For self-media accounts and e-commerce stores with commercial operational value, it is advisable to adopt a corporate structure for asset ownership. During marital dissolution, only the company equity needs to be divided, without altering the account ownership; in inheritance cases, asset transfer can be completed through equity transfer, while simultaneously achieving risk isolation between family assets and operational liabilities. A comprehensive virtual asset filing system should be established daily, retaining account basic information, asset page screenshots, business revenue records, commercial cooperation contracts, daily operational logs, and value assessment documents. Such thorough evidence retention provides solid support for subsequent property division and inheritance rights protection.

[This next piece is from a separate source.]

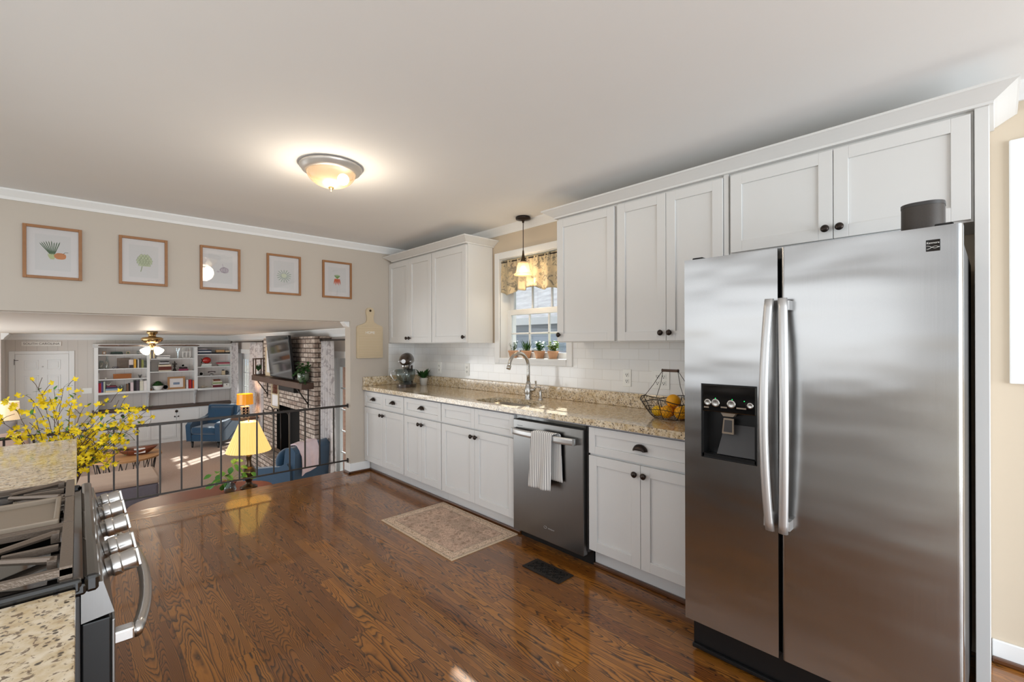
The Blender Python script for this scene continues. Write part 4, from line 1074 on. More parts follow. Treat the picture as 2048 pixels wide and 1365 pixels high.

Summary of the Five Practical Skills
Virtual assets have been incorporated into the scope of civil legal protection in China. Those meeting statutory requirements can be legally divided during divorce proceedings or inherited as part of an estate. Divorce proceedings primarily determine asset distribution based on joint marital investments and asset appreciation, adhering to the judicial principles of maintaining ownership rights and providing compensation through valuation. Estate inheritance mainly involves transferring financial proceeds or authorizing third-party trusteeship, with high-value assets holding greater practical advantages when managed through corporate structures.
By establishing premarital and marital property agreements, obtaining notarized wills, ensuring proper preservation of asset evidence, and creating a compliant asset structure, digital assets can be securely protected and smoothly inherited, thereby preventing virtual assets from becoming a source of family conflicts.